Operating margins for publicly traded, diversified money managers fell to a median 29% in the year ended Dec. 31, a level not seen since 2011 in the aftermath of the financial crisis, estimated Casey Quirk, a business of Deloitte Consulting.
The median peak operating margin in the previous 10 years was 34% in both 2014 and 2015 for the firm's universe of publicly traded global money managers.
Casey Quirk's analysis estimated that even as total assets under management by publicly traded investment firms rose an annualized average 6.9% over the three years ended Dec. 31, operating margins fell by an annualized median of 5.2% over the same period.
AUM totaled an estimated $12.7 trillion as of Dec. 31, down 7.3% from the prior year but up 12.4% from year-end 2016.
"Our research showed an interesting decoupling of growth in assets under management and operating margins.
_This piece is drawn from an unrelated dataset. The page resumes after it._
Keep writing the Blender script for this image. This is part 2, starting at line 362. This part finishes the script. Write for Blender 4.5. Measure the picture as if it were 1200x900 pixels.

Previously, when AUM rose, so did margins," said Amanda Walters, a senior manager who is based in the firm's New York office, in an interview.
Ms. Walters attributed the declining profitability of publicly traded money managers to fee pressure and compression, and rising costs of doing business.
For example, investment management fees charged by publicly traded managers across all strategies were down an annualized average of 4.5% in the three years ended Dec. 31, with an average annualized decline of 5% for both active and passive strategies, according to Casey Quirk's estimates.
The firm's research found that investment management fee compression is affecting all strategies, including active and passive strategies, as well as alternatives, Ms. Walters said.
"There are pockets of really high-performing traditional managers or firms with unique strategies (that) are not experiencing fee compression, but otherwise, fee pressure is affecting all strategies," she said.
Ms. Walters said the cost of technology upgrades, compliance and employees are rising for publicly traded money managers as they seek to increase profitability and efficiency.
"I see the reaction in the market as managers cut costs in some areas that aren't accretive to the business or to reduce redundancy and reallocate capital elsewhere," she added.